_Directions_. Repeat the entire listing exactly as written.
▼
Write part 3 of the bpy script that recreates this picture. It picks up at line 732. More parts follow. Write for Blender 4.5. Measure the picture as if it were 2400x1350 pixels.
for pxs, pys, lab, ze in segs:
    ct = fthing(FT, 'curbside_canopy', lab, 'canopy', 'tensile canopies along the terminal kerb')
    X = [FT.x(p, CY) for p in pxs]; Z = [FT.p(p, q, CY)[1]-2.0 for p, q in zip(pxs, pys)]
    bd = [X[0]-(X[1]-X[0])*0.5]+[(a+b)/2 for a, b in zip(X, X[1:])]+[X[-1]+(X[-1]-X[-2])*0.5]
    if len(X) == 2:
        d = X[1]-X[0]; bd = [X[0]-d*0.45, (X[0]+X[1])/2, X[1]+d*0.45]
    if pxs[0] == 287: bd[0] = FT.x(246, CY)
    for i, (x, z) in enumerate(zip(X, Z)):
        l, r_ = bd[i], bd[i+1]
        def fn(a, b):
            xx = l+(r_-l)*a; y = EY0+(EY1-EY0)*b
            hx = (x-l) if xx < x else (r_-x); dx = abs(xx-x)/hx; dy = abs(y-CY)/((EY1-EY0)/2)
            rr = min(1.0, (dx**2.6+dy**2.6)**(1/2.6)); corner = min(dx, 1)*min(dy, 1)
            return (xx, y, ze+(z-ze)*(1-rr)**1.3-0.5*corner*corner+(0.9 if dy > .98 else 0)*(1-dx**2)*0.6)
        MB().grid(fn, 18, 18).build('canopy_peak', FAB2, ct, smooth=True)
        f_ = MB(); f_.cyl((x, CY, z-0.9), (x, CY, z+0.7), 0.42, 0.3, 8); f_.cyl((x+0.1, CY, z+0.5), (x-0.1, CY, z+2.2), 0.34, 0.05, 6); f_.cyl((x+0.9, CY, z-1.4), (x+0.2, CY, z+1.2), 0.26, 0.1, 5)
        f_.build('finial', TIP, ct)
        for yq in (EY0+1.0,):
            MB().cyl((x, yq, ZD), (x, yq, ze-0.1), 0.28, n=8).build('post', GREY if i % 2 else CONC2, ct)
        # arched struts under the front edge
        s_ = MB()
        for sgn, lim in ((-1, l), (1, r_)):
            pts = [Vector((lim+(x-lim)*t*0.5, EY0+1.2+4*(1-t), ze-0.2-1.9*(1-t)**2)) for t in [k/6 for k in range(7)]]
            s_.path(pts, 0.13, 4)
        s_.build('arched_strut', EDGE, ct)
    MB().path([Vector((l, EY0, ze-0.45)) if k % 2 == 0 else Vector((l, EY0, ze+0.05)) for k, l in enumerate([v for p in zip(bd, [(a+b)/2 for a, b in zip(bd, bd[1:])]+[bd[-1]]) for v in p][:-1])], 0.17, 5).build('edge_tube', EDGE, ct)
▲
_Expected output_.
Write part 3 of the bpy script that recreates this picture. It picks up at line 732. More parts follow. Write for Blender 4.5. Measure the picture as if it were 2400x1350 pixels.
for pxs, pys, lab, ze in segs:
    ct = fthing(FT, 'curbside_canopy', lab, 'canopy', 'tensile canopies along the terminal kerb')
    X = [FT.x(p, CY) for p in pxs]; Z = [FT.p(p, q, CY)[1]-2.0 for p, q in zip(pxs, pys)]
    bd = [X[0]-(X[1]-X[0])*0.5]+[(a+b)/2 for a, b in zip(X, X[1:])]+[X[-1]+(X[-1]-X[-2])*0.5]
    if len(X) == 2:
        d = X[1]-X[0]; bd = [X[0]-d*0.45, (X[0]+X[1])/2, X[1]+d*0.45]
    if pxs[0] == 287: bd[0] = FT.x(246, CY)
    for i, (x, z) in enumerate(zip(X, Z)):
        l, r_ = bd[i], bd[i+1]
        def fn(a, b):
            xx = l+(r_-l)*a; y = EY0+(EY1-EY0)*b
            hx = (x-l) if xx < x else (r_-x); dx = abs(xx-x)/hx; dy = abs(y-CY)/((EY1-EY0)/2)
            rr = min(1.0, (dx**2.6+dy**2.6)**(1/2.6)); corner = min(dx, 1)*min(dy, 1)
            return (xx, y, ze+(z-ze)*(1-rr)**1.3-0.5*corner*corner+(0.9 if dy > .98 else 0)*(1-dx**2)*0.6)
        MB().grid(fn, 18, 18).build('canopy_peak', FAB2, ct, smooth=True)
        f_ = MB(); f_.cyl((x, CY, z-0.9), (x, CY, z+0.7), 0.42, 0.3, 8); f_.cyl((x+0.1, CY, z+0.5), (x-0.1, CY, z+2.2), 0.34, 0.05, 6); f_.cyl((x+0.9, CY, z-1.4), (x+0.2, CY, z+1.2), 0.26, 0.1, 5)
        f_.build('finial', TIP, ct)
        for yq in (EY0+1.0,):
            MB().cyl((x, yq, ZD), (x, yq, ze-0.1), 0.28, n=8).build('post', GREY if i % 2 else CONC2, ct)
        # arched struts under the front edge
        s_ = MB()
        for sgn, lim in ((-1, l), (1, r_)):
            pts = [Vector((lim+(x-lim)*t*0.5, EY0+1.2+4*(1-t), ze-0.2-1.9*(1-t)**2)) for t in [k/6 for k in range(7)]]
            s_.path(pts, 0.13, 4)
        s_.build('arched_strut', EDGE, ct)
    MB().path([Vector((l, EY0, ze-0.45)) if k % 2 == 0 else Vector((l, EY0, ze+0.05)) for k, l in enumerate([v for p in zip(bd, [(a+b)/2 for a, b in zip(bd, bd[1:])]+[bd[-1]]) for v in p][:-1])], 0.17, 5).build('edge_tube', EDGE, ct)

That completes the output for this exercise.